À partir de là, il y a plusieurs écoles de pensées sur l’histoire. Il y a ceux, poursuit-il, qui disent qu’à l’époque, l’esclavage était la norme et que la société a évolué depuis. «Mais pendant très longtemps, nous avons ignoré l’histoire des esclaves, non seulement de la perspective de leurs descendants mais aussi de celle des esclavagistes.» Legacy of a Wounded Destiny : African Diaspora tente de mettre les deux en parallèle en maintenant un équilibre.

Il y a de ces sujets qui, dès qu’ils sont abordés, peuvent facilement fâcher, ou du moins, froisser. L’esclavage en fait partie, et dès le départ, les auteurs le savaient. «Comme par exemple, face au traumatisme générationnel des esclaves, dès le départ, il y a le fait que les esclavagistes n’ont rien perdu à l’abolition de l’esclavage. Maurice en est un exemple. Au contraire, ils ont profité de la situation. C’est un angle à ne pas oublier dans l’histoire», fait-il ressortir.

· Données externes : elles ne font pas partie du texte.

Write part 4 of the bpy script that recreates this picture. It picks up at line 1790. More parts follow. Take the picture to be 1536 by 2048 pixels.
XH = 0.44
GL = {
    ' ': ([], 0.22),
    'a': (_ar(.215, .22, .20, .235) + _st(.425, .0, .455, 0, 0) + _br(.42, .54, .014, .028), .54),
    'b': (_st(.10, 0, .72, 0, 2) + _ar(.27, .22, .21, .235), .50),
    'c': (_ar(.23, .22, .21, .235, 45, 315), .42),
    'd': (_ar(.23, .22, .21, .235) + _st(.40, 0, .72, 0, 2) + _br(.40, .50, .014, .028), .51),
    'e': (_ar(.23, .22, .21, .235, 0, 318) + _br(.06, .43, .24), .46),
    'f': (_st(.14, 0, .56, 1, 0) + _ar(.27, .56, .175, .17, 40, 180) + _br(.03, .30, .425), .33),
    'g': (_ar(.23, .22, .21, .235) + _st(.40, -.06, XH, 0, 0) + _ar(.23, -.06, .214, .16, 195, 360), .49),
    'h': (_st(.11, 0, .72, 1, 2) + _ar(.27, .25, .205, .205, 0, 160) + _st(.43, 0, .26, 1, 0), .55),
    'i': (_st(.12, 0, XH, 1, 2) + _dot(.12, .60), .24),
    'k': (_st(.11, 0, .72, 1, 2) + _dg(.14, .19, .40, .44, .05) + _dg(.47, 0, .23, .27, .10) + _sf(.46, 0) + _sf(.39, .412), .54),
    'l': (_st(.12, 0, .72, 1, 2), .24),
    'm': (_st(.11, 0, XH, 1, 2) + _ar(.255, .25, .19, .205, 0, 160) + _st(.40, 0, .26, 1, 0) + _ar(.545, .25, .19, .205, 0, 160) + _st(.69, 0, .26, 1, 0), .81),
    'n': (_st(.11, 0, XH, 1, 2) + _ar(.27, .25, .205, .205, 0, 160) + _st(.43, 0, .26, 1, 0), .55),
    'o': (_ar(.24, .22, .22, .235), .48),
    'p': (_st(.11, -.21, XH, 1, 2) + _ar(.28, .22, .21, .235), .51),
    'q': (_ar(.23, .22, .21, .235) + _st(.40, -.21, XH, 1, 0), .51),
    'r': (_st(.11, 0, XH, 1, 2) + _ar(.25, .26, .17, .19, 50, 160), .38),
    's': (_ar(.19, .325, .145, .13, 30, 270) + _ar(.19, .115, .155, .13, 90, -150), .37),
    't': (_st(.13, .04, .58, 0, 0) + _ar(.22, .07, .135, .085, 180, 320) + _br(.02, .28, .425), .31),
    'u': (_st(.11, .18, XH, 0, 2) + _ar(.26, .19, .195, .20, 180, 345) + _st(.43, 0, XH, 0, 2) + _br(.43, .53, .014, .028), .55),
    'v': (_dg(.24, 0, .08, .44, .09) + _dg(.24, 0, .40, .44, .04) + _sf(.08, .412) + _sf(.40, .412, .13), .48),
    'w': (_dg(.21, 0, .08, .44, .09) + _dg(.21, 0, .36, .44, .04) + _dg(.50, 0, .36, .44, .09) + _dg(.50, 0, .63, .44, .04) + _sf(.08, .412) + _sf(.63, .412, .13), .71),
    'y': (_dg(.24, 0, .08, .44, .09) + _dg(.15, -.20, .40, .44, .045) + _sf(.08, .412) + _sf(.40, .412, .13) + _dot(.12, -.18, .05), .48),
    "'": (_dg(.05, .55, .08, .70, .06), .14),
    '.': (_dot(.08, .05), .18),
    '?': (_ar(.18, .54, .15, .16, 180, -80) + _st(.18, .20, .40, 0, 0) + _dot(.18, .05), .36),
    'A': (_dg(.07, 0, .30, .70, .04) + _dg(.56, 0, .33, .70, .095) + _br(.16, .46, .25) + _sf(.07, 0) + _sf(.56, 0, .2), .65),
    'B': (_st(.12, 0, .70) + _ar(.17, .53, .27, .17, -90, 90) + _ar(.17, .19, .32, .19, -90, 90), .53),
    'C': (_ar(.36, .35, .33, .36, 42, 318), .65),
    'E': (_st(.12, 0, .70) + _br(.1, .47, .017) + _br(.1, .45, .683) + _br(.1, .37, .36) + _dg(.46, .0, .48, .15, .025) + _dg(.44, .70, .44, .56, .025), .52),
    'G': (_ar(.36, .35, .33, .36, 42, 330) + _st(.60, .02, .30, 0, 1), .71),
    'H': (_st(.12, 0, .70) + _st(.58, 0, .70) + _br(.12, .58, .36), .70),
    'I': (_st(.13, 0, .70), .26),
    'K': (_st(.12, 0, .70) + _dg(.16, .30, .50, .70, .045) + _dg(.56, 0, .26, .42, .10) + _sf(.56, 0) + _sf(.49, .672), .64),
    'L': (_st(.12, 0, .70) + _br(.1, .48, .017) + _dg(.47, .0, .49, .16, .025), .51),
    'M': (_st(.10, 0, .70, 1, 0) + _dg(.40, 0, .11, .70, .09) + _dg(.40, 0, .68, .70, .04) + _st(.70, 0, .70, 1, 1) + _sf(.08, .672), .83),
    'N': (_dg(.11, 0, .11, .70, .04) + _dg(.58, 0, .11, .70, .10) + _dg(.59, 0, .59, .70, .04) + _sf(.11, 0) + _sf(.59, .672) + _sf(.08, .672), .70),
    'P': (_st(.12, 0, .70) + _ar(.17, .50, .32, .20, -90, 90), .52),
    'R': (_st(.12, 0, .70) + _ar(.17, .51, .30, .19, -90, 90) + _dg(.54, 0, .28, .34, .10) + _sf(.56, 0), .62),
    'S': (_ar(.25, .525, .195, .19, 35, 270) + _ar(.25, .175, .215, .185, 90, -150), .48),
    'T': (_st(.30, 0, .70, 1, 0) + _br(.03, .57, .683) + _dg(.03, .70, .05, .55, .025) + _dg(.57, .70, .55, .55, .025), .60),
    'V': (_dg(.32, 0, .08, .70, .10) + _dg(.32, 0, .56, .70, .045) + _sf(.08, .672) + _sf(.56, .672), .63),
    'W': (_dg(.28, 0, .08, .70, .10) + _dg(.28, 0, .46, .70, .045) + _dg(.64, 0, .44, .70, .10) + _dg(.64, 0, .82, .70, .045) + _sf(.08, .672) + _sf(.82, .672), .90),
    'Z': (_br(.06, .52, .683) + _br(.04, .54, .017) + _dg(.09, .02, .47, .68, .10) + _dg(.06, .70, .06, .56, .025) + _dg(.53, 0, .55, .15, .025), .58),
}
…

Ou encore, il y a le fait que l’esclavagisme avait la bénédiction de l’Église, alors coincée entre les esclavagistes et les monarchies. «Lors des recherches pour ce livre, j’ai noté des incohérences dans la version officielle présentée.» Le racisme est aussi un des thèmes abordés, tout comme celui ayant trait à ceux qui ont coopéré avec les négriers.

Il leur aura fallu quatre longues années pour mettre un point final au livre. La forme est particulière. Le texte est écrit sous forme de dialogue entre quatre étrangers qui étudient à Maurice. «Ce n’est pas tant pour faciliter la lecture que l’écriture», avoue le coauteur.

C’est que le livre traite de sujets sensibles, et il est plus facile de faire dire des choses à des personnages dans une forme «théâtrale» qu’en prose. Et pour donner de la voix aux personnages, Yasheel Awootar s’y connaît. A ses heures perdues, il est aussi humoriste et sa spécialité est justement la création de personnages et l’imitation. Ce qui lui a facilité les choses.

Pour le lancement, Hlamalani Nelly Manzini, haute commissaire de l’Afrique du Sud à Maurice, était l’invitée d’honneur et a partagé son histoire. Elle a expliqué comment, étant petite dans un pays rongé par l’apartheid, elle devait se rendre à l’école dans un bus délabré, comment elle a appris à compter avec des pierres et à écrire à même le sol. «Elle a aussi raconté comment elle voulait être médecin, mais que ce domaine était prohibé pour les Noirs.» Et la situation à Maurice ? Le thème en soi n’a pas été abordé dans le livre. Cependant, les observations du livre concernent la diaspora africaine à travers le monde, y compris pour le pays.